____ Dataset excerpt
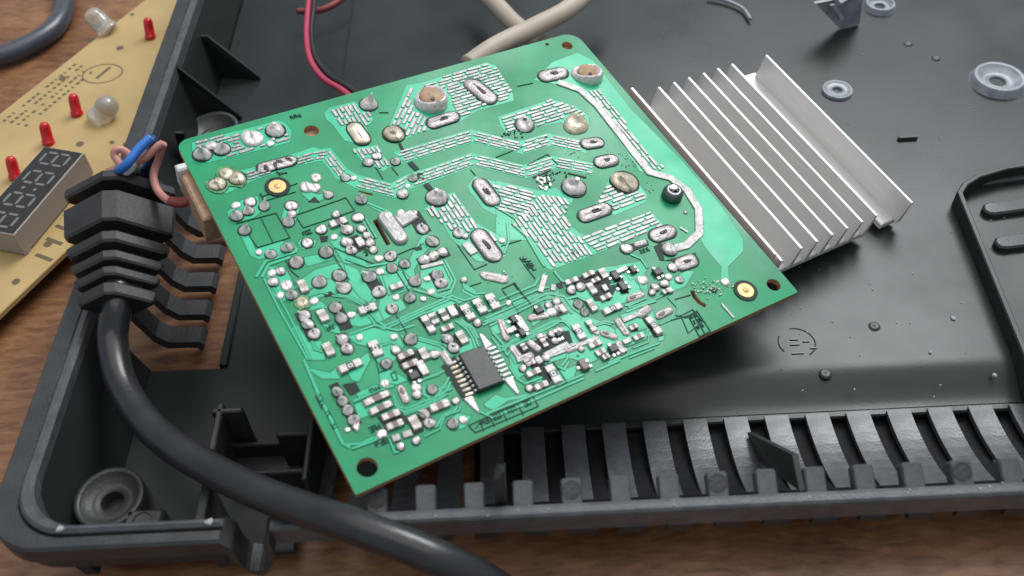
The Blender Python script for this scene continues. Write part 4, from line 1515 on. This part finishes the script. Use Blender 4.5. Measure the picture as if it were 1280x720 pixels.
# LEDs
def led(px, py, m, r, h, tilt=(0, 0)):
    c = g(px, py, ZB + h * .5); c = Vector((c.x, c.y, ZB)); t = Vector((tilt[0], tilt[1], 1)).normalized(); s_ = t.orthogonal().normalized(); u_ = t.cross(s_)
    rings = [[c + t * z + (s_ * math.cos(2 * math.pi * j / 20) + u_ * math.sin(2 * math.pi * j / 20)) * rr for j in range(20)] for rr, z in ((r * 1.15, 0), (r * 1.15, h * .14), (r, h * .15), (r, h * .7), (r * .9, h * .84), (r * .6, h * .95), (.0001, h))]
    o = X(MB().loft(rings), 'indicator_light', m, True)
    return o
for px, py in ((13, 211), (55, 168), (91, 132), (184, 36)): led(px, py, 'led', .0017, .0075, (.1, .25))
for px, py, tx in ((117, 135, .9), (130, 24, -.7)):
    o = led(px, py, 'clear', .0036, .0095, (tx, .2)); o['label'] = 'clear domed light lying on its side'
# printing and small parts on the board: logo ring, rows of tiny print, holes
def on(px, py): c = g(px, py, ZB); return Vector((c.x, c.y))
c = on(128, 92); R = .0068
lg = MB()
for i in range(24):
    a, b = 2 * math.pi * i / 24, 2 * math.pi * (i + 1) / 24
    lg.prism(ribbon([c + Vector((math.cos(a), math.sin(a) * .8)) * R, c + Vector((math.cos(b), math.sin(b) * .8)) * R], .0005), ZB - .0001, ZB + .00006)
lg.prism(ribbon([c - dl * .003, c + dl * .004], .0012), ZB - .0001, ZB + .00007)
X(lg, 'printed_emblem', 'ink')
rp_ = random.Random(3); pr = MB()
for row in range(4):
    for k in range(16):
        if rp_.random() < .2: continue
        p = on(4, 152 - row * 1) + dl * (.0022 * k) - nl * (.0032 * row); pr.prism(ribbon([p, p + dl * rp_.uniform(.0006, .0015)], .0011), ZB - .0001, ZB + .00006)
X(pr, 'printed_lettering', 'ink')
for px, py in ((78, 98), (100, 180), (140, 178), (60, 305), (20, 352), (90, 210), (158, 180), (150, 60), (112, 50), (165, 18)):
    p = on(px, py); X(MB().prism(circ(p, rp_.uniform(.0008, .0016), 10), ZB - .0001, ZB + .00008), 'lead_hole', 'ink')
for px, py in ((70, 282), (80, 268), (58, 298), (45, 318), (88, 250)):
    p = on(px, py); X(MB().prism(ribbon([p, p - nl * .006], .0012), ZB - .0001, ZB + .00007), 'printed_bar', 'ink')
________
### Aim of the exercise
Would you set down the listing exactly, omitting pictures?

### Answer to the problem
The Blender Python script for this scene continues. Write part 4, from line 1515 on. This part finishes the script. Use Blender 4.5. Measure the picture as if it were 1280x720 pixels.
# LEDs
def led(px, py, m, r, h, tilt=(0, 0)):
    c = g(px, py, ZB + h * .5); c = Vector((c.x, c.y, ZB)); t = Vector((tilt[0], tilt[1], 1)).normalized(); s_ = t.orthogonal().normalized(); u_ = t.cross(s_)
    rings = [[c + t * z + (s_ * math.cos(2 * math.pi * j / 20) + u_ * math.sin(2 * math.pi * j / 20)) * rr for j in range(20)] for rr, z in ((r * 1.15, 0), (r * 1.15, h * .14), (r, h * .15), (r, h * .7), (r * .9, h * .84), (r * .6, h * .95), (.0001, h))]
    o = X(MB().loft(rings), 'indicator_light', m, True)
    return o
for px, py in ((13, 211), (55, 168), (91, 132), (184, 36)): led(px, py, 'led', .0017, .0075, (.1, .25))
for px, py, tx in ((117, 135, .9), (130, 24, -.7)):
    o = led(px, py, 'clear', .0036, .0095, (tx, .2)); o['label'] = 'clear domed light lying on its side'
# printing and small parts on the board: logo ring, rows of tiny print, holes
def on(px, py): c = g(px, py, ZB); return Vector((c.x, c.y))
c = on(128, 92); R = .0068
lg = MB()
for i in range(24):
    a, b = 2 * math.pi * i / 24, 2 * math.pi * (i + 1) / 24
    lg.prism(ribbon([c + Vector((math.cos(a), math.sin(a) * .8)) * R, c + Vector((math.cos(b), math.sin(b) * .8)) * R], .0005), ZB - .0001, ZB + .00006)
lg.prism(ribbon([c - dl * .003, c + dl * .004], .0012), ZB - .0001, ZB + .00007)
X(lg, 'printed_emblem', 'ink')
rp_ = random.Random(3); pr = MB()
for row in range(4):
    for k in range(16):
        if rp_.random() < .2: continue
        p = on(4, 152 - row * 1) + dl * (.0022 * k) - nl * (.0032 * row); pr.prism(ribbon([p, p + dl * rp_.uniform(.0006, .0015)], .0011), ZB - .0001, ZB + .00006)
X(pr, 'printed_lettering', 'ink')
for px, py in ((78, 98), (100, 180), (140, 178), (60, 305), (20, 352), (90, 210), (158, 180), (150, 60), (112, 50), (165, 18)):
    p = on(px, py); X(MB().prism(circ(p, rp_.uniform(.0008, .0016), 10), ZB - .0001, ZB + .00008), 'lead_hole', 'ink')
for px, py in ((70, 282), (80, 268), (58, 298), (45, 318), (88, 250)):
    p = on(px, py); X(MB().prism(ribbon([p, p - nl * .006], .0012), ZB - .0001, ZB + .00007), 'printed_bar', 'ink')